**Given information**
• • •

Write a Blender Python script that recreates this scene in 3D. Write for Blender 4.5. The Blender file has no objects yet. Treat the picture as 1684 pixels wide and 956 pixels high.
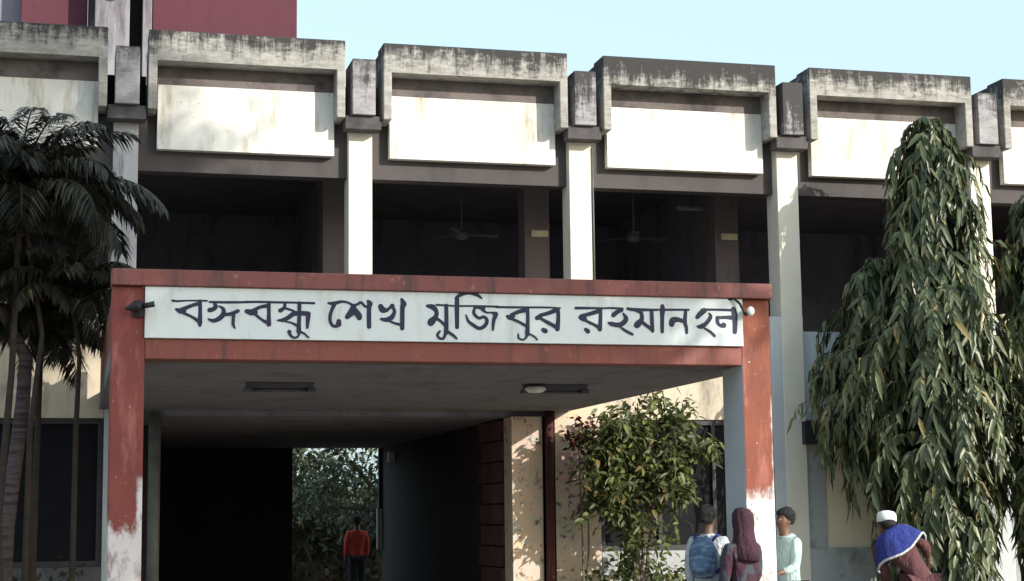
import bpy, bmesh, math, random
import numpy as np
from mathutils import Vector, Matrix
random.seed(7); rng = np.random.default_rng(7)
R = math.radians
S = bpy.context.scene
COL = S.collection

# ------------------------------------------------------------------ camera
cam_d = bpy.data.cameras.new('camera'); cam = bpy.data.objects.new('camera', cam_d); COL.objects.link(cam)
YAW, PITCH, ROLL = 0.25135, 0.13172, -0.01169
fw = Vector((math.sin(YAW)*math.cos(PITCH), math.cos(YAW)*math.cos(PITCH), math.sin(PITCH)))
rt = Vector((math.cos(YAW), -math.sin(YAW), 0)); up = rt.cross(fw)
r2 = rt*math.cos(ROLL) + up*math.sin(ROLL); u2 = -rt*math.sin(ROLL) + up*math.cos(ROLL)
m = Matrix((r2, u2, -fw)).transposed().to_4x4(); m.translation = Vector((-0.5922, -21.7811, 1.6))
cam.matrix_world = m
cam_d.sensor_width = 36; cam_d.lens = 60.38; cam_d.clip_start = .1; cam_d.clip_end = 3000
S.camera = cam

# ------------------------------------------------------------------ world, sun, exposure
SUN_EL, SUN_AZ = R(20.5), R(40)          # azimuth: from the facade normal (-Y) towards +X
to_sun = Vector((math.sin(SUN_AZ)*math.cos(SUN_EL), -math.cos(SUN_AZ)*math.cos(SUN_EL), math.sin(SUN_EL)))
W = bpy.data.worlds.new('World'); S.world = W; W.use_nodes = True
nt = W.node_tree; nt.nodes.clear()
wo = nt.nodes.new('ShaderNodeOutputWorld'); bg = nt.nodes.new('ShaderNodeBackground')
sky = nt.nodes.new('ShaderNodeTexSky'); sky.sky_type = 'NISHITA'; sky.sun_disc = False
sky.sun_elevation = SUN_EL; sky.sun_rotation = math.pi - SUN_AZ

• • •

**Task objective**
Repeat the listing in full and exactly. Leave any pictures out.

**Task result**
Write a Blender Python script that recreates this scene in 3D. Write for Blender 4.5. The Blender file has no objects yet. Treat the picture as 1684 pixels wide and 956 pixels high.
import bpy, bmesh, math, random
import numpy as np
from mathutils import Vector, Matrix
random.seed(7); rng = np.random.default_rng(7)
R = math.radians
S = bpy.context.scene
COL = S.collection

# ------------------------------------------------------------------ camera
cam_d = bpy.data.cameras.new('camera'); cam = bpy.data.objects.new('camera', cam_d); COL.objects.link(cam)
YAW, PITCH, ROLL = 0.25135, 0.13172, -0.01169
fw = Vector((math.sin(YAW)*math.cos(PITCH), math.cos(YAW)*math.cos(PITCH), math.sin(PITCH)))
rt = Vector((math.cos(YAW), -math.sin(YAW), 0)); up = rt.cross(fw)
r2 = rt*math.cos(ROLL) + up*math.sin(ROLL); u2 = -rt*math.sin(ROLL) + up*math.cos(ROLL)
m = Matrix((r2, u2, -fw)).transposed().to_4x4(); m.translation = Vector((-0.5922, -21.7811, 1.6))
cam.matrix_world = m
cam_d.sensor_width = 36; cam_d.lens = 60.38; cam_d.clip_start = .1; cam_d.clip_end = 3000
S.camera = cam

# ------------------------------------------------------------------ world, sun, exposure
SUN_EL, SUN_AZ = R(20.5), R(40)          # azimuth: from the facade normal (-Y) towards +X
to_sun = Vector((math.sin(SUN_AZ)*math.cos(SUN_EL), -math.cos(SUN_AZ)*math.cos(SUN_EL), math.sin(SUN_EL)))
W = bpy.data.worlds.new('World'); S.world = W; W.use_nodes = True
nt = W.node_tree; nt.nodes.clear()
wo = nt.nodes.new('ShaderNodeOutputWorld'); bg = nt.nodes.new('ShaderNodeBackground')
sky = nt.nodes.new('ShaderNodeTexSky'); sky.sky_type = 'NISHITA'; sky.sun_disc = False
sky.sun_elevation = SUN_EL; sky.sun_rotation = math.pi - SUN_AZ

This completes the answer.